Mainstream films are only just touching on domestic problems but tend to avoid engaging with violence, ‘dowry death’ and other forms of injustice such as the abuse of elders. Films have also engaged with bullying within the family, no longer just the mother- in-law/daughter-in-law but also bullying of children and the young, as seen in films like Rockstar (2011), with its constant stream of criticism.
While the man may be depicted as an alcoholic (the perennial story of Devdas) or as pathologically jealous (Aap ki Kasam, 1974), we do not see men suffering in the family other than in comic mode. It remains taboo to show a man abused physically or verbally by his wife whose rages and moods frighten him.
We do not often see divorce and its prelude, where the house may be a wilderness without love and happiness but the couple remain together for the sake of children, in the mistaken belief they are unaware of the sadness, the fights and the hostility between man and wife.
Sexual problems are largely excluded from mainstream films, which eschew elements that destroy families, whether it’s dysfunction within a marriage, rape within marriage, or incest, some of which do feature in art-house cinema.
One of the films that most surprised me was Baghban (2003).

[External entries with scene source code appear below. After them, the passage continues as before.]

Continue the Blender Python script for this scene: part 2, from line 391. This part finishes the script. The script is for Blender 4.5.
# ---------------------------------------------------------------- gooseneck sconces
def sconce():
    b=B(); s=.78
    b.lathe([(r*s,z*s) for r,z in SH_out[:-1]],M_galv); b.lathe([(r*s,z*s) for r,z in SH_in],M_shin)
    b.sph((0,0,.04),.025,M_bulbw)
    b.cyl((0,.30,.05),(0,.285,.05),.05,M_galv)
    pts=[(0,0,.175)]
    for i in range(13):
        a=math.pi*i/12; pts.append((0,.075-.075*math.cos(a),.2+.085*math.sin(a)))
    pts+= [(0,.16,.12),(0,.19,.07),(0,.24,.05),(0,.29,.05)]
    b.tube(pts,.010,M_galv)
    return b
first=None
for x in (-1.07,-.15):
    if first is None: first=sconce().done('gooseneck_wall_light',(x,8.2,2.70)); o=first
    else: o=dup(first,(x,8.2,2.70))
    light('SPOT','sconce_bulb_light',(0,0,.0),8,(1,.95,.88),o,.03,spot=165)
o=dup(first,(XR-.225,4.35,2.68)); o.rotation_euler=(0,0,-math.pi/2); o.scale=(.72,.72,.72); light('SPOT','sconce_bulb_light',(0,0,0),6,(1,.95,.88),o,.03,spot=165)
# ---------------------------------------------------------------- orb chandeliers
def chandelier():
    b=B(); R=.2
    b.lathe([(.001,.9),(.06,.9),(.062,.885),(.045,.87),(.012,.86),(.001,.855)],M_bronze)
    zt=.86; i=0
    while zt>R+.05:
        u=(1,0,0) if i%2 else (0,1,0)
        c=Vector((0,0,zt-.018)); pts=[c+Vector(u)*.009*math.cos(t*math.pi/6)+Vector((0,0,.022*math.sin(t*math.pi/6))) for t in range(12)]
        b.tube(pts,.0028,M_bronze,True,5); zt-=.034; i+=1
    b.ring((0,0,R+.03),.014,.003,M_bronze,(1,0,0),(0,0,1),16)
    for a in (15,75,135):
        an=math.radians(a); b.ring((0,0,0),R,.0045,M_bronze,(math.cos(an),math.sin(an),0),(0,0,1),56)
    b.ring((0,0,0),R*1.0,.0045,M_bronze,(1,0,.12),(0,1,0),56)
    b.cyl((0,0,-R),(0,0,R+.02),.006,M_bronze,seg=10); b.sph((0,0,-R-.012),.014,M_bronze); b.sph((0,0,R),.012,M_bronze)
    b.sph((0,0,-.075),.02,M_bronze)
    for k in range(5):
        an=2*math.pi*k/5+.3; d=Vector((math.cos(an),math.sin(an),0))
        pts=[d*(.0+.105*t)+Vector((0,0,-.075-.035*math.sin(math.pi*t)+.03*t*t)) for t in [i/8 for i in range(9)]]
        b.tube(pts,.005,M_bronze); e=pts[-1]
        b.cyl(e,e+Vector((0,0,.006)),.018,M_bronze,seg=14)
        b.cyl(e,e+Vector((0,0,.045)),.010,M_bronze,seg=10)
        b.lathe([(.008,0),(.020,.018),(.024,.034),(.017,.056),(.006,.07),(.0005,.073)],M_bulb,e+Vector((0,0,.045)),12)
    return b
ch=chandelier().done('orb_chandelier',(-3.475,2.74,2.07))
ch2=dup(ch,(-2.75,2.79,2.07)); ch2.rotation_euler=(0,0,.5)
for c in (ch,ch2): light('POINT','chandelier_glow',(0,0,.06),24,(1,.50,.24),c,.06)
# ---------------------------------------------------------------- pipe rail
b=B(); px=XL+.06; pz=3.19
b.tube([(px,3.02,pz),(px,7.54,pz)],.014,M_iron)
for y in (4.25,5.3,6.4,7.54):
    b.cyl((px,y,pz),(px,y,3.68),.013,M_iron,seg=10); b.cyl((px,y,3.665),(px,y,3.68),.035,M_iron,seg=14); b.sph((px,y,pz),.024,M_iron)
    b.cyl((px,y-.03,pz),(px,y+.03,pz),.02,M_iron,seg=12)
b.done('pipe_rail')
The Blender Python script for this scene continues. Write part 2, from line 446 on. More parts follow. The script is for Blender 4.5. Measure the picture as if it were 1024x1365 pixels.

In earlier Hindi films the villain is usually known to the family or may be some sort of relative, often a maternal uncle, or Mama. This film had a new cast of villains. Although most remembered it as being about the failure of children to look after their ageing parents, the real surprise was the lack of a melodramatic reunion at the end. Family values were upheld, but only by the adopted son, who undermines the quote above from Amar, Akbar, Anthony.
Despite its problems, most of us want to belong to a happy family, the one we make if not the one we were born into or married into. We may think films are all about sex and romance, but the Hindi film melodrama is also about love. As Adam Phillips has pointed out, ‘If sex is the way out of the family, falling in love is the route back.’